Bwekasa: the life-giving sacrificial rites of Trobriands Islanders, living and deceased  
Mark Mosko (Australian National University)

Paper short abstract:

As Malinowski noted, public rituals in the Trobriands are initiated with ‘oblations’ to ancestral baloma spirits. This paper describes how the offerings as ‘sacrifices’ (bwekasa) critically regulate reciprocal relations between the living and the dead.

Paper long abstract:

Malinowski observed that in the Trobriands virtually all public ceremonials performed by chiefs, leaders and ritual experts were formally initiated by the presentation of specific 'oblations' (ula'ula) donated in the first instance by community members at large to the officiating magician, portions of which (termed bwekasa) are then given by him sacrificially to those baloma ancestral and other spirits of Tuma, the land of the dead, with whom he is personally connected through dala lineage and other ties.

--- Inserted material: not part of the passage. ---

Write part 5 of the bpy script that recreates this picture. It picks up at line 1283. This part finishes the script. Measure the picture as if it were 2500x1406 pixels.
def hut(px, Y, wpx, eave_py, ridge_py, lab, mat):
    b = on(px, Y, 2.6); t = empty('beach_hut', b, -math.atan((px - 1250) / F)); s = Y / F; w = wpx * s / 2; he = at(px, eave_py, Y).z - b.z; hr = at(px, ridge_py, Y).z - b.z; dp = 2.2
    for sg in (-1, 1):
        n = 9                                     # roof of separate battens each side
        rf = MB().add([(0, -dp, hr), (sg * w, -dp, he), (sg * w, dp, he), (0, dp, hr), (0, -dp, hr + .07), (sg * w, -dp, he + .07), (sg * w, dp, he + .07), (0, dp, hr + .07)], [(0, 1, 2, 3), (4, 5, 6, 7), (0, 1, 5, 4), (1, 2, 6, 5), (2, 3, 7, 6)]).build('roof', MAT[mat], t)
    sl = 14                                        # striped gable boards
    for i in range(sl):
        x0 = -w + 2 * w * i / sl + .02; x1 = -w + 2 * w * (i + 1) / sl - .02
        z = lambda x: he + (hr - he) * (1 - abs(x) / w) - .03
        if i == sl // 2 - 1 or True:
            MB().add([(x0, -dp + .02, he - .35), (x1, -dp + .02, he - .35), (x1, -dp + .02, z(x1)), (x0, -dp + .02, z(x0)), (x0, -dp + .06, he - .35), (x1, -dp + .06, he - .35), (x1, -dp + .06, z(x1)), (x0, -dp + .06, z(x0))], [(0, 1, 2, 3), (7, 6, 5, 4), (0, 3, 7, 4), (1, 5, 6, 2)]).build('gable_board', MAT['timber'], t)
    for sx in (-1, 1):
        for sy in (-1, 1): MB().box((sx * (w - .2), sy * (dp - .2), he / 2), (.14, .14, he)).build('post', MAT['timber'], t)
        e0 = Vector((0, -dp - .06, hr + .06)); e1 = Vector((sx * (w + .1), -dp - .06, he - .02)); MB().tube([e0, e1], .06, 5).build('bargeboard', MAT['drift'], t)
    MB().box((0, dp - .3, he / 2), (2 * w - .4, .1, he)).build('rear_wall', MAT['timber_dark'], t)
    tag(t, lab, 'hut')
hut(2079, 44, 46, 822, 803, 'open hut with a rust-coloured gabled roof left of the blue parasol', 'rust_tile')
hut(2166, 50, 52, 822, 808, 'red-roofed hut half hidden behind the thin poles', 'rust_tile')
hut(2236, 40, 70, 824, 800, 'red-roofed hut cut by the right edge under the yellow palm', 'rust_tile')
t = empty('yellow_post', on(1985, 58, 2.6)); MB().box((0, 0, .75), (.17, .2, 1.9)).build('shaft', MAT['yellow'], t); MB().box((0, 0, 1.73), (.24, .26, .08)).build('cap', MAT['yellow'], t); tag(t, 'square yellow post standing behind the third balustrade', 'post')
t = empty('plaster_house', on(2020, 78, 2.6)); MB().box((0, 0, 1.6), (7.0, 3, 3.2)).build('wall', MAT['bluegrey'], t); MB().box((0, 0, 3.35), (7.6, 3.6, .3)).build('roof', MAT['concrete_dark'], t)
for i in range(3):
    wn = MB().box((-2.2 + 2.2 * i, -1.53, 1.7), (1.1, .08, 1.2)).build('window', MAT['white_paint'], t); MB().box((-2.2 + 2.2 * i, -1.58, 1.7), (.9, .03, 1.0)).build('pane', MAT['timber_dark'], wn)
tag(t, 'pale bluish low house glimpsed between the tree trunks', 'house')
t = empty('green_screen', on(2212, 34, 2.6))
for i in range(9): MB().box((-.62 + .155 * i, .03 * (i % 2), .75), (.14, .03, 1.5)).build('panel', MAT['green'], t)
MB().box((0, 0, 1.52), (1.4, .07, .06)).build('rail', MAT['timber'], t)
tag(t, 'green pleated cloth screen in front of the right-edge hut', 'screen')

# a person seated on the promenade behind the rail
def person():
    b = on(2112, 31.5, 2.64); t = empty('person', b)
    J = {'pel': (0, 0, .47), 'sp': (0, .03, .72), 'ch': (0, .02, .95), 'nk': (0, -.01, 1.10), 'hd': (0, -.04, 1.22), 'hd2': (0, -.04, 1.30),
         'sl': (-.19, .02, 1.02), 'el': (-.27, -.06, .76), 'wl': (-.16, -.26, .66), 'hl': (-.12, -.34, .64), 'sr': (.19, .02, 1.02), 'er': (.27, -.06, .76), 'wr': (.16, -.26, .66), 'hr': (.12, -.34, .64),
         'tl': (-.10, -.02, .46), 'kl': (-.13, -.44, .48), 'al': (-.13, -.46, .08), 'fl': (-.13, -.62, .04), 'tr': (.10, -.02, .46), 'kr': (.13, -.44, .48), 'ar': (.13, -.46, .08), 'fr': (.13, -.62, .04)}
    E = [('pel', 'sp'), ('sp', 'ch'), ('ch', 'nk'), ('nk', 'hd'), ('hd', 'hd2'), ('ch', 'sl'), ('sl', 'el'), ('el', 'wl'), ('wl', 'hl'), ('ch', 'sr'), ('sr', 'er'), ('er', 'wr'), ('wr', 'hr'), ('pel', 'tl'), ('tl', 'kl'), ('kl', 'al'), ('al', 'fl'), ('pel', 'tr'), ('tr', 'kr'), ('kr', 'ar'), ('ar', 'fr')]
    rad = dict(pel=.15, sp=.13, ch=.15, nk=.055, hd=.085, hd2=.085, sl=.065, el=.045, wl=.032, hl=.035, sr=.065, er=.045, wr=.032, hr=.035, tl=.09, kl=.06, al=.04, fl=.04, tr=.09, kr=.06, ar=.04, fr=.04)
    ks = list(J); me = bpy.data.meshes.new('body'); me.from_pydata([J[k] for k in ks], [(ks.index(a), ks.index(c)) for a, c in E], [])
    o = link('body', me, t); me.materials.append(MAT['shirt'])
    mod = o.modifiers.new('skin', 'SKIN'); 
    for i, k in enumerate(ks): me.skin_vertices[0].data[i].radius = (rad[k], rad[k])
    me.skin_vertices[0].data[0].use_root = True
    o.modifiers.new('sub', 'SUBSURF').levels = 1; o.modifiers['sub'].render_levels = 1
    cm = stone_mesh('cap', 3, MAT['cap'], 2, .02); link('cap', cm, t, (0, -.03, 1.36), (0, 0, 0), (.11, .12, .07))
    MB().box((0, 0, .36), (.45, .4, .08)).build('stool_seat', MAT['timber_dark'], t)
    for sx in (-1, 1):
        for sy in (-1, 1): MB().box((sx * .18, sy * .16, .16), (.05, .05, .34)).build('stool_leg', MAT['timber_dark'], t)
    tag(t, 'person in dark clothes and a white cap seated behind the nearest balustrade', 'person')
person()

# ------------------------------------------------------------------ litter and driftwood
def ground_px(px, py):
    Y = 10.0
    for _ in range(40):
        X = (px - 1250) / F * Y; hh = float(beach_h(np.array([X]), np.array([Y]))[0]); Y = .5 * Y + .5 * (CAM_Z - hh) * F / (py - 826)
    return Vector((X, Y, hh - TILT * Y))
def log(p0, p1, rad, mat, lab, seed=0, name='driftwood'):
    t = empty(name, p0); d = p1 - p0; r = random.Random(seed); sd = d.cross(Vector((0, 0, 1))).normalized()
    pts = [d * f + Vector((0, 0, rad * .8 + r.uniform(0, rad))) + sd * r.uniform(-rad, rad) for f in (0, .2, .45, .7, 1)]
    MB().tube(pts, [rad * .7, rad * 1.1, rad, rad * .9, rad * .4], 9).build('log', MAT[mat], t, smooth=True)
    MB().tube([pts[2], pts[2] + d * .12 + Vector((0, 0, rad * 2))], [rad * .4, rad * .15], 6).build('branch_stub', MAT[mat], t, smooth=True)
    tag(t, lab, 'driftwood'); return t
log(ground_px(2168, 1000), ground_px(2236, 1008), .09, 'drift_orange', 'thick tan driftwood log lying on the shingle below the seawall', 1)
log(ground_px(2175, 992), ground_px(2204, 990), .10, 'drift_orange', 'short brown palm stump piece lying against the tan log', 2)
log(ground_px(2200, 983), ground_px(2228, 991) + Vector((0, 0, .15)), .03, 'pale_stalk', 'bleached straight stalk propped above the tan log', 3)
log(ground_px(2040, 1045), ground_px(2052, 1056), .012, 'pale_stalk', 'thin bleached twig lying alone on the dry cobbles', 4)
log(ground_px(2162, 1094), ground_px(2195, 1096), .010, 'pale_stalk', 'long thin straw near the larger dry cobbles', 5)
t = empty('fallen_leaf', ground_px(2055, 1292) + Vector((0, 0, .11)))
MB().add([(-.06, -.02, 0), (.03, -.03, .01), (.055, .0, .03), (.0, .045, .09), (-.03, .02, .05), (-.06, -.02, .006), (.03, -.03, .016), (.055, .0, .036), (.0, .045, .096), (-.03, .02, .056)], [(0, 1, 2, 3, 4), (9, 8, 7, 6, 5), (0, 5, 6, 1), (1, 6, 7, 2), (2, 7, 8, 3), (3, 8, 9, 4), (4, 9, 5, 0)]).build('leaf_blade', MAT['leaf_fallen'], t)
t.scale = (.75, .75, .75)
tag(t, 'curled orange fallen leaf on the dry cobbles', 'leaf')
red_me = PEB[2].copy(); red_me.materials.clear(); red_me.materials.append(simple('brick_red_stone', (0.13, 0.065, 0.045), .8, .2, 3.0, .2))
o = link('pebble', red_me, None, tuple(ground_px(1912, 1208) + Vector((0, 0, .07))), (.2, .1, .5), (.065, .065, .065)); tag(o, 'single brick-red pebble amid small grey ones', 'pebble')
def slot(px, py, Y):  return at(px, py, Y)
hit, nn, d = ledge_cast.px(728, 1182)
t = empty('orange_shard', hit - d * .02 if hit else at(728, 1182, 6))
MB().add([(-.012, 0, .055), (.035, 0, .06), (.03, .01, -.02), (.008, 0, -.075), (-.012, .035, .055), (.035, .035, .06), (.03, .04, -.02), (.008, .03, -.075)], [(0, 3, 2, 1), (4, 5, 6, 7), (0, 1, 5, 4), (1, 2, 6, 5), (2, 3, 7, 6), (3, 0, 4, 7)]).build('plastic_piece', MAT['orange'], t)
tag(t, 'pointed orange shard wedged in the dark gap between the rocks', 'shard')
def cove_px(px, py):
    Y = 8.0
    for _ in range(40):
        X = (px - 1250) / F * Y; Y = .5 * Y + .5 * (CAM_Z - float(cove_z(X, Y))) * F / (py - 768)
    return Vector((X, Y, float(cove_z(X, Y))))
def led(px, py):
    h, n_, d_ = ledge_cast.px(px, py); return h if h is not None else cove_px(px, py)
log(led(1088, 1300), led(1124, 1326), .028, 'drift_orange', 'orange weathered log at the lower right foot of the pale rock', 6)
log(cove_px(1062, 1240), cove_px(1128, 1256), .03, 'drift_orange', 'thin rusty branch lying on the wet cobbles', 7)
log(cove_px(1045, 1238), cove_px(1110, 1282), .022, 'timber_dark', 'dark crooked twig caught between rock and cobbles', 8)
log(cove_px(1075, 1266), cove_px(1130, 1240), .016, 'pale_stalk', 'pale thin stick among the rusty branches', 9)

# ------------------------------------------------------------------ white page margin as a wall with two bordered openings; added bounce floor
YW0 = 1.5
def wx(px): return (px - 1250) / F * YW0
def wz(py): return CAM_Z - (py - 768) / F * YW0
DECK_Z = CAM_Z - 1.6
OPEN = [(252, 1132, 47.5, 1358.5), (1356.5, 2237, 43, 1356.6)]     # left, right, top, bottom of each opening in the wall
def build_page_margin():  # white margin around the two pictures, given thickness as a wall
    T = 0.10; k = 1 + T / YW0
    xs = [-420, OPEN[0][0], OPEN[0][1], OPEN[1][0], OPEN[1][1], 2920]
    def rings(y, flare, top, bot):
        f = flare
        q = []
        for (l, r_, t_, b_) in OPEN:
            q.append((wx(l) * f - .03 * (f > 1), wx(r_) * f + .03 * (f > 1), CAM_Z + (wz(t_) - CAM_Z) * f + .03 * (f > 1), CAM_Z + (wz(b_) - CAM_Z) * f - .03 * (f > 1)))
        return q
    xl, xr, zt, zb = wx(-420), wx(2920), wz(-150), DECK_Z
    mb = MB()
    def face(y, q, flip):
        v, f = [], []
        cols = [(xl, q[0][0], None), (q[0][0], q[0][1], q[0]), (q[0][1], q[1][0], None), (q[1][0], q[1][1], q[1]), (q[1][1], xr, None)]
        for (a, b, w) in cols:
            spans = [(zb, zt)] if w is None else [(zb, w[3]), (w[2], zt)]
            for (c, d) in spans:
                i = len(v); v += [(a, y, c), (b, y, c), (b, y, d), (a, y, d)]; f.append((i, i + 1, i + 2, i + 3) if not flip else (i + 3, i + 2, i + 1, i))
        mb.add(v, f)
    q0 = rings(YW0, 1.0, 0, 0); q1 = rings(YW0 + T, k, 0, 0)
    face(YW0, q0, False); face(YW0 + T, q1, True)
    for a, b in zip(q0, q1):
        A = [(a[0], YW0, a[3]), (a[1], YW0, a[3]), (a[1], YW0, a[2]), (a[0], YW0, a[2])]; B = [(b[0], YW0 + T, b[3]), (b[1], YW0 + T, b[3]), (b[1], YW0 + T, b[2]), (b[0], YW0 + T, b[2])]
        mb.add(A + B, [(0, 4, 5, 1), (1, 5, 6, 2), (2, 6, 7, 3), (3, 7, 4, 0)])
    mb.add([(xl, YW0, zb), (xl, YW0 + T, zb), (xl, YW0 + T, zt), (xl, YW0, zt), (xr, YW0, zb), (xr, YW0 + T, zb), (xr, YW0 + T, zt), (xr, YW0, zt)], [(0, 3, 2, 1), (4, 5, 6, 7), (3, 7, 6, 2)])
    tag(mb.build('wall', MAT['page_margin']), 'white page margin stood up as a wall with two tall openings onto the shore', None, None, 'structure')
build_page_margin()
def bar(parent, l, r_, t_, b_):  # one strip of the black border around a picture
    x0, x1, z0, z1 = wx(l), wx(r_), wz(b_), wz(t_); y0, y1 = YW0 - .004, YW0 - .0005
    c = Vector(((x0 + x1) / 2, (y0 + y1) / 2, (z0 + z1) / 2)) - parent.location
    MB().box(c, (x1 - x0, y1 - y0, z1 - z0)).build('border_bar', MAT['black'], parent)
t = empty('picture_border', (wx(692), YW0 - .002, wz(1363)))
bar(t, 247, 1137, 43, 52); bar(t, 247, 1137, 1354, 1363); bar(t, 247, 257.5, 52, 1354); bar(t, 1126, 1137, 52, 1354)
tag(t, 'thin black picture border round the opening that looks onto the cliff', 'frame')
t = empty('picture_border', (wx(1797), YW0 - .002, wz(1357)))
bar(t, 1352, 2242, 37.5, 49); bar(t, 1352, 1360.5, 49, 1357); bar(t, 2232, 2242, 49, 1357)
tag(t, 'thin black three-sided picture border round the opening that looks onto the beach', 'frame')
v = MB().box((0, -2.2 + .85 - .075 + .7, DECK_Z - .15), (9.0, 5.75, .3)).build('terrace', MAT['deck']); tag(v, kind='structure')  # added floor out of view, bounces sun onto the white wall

Unfortunately, neither Malinowski nor his numerous ethnographer successors has presented an interpretation or analysis of ula'ula or bwekasa offerings other than to suggest that such rites serve to maintain generally harmonious relations between the living and the dead. This is puzzling insofar as Malinowski staunchly maintained that the spirit recipients of those oblations, which are mandatory preliminaries to virtually all magico-ritual acts, are not considered to be the effective agents of those activities. In this paper, based on recent field studies at Omarakana, I attempt such an analysis, describing how, through ula'ula and bwekasa sacrifices humans and spirits give mutual substance and form to the life upon which both are dependent and in so doing animate the reciprocal relations between the visible material world (Boyowa) and invisible realm of the dead (Tuma).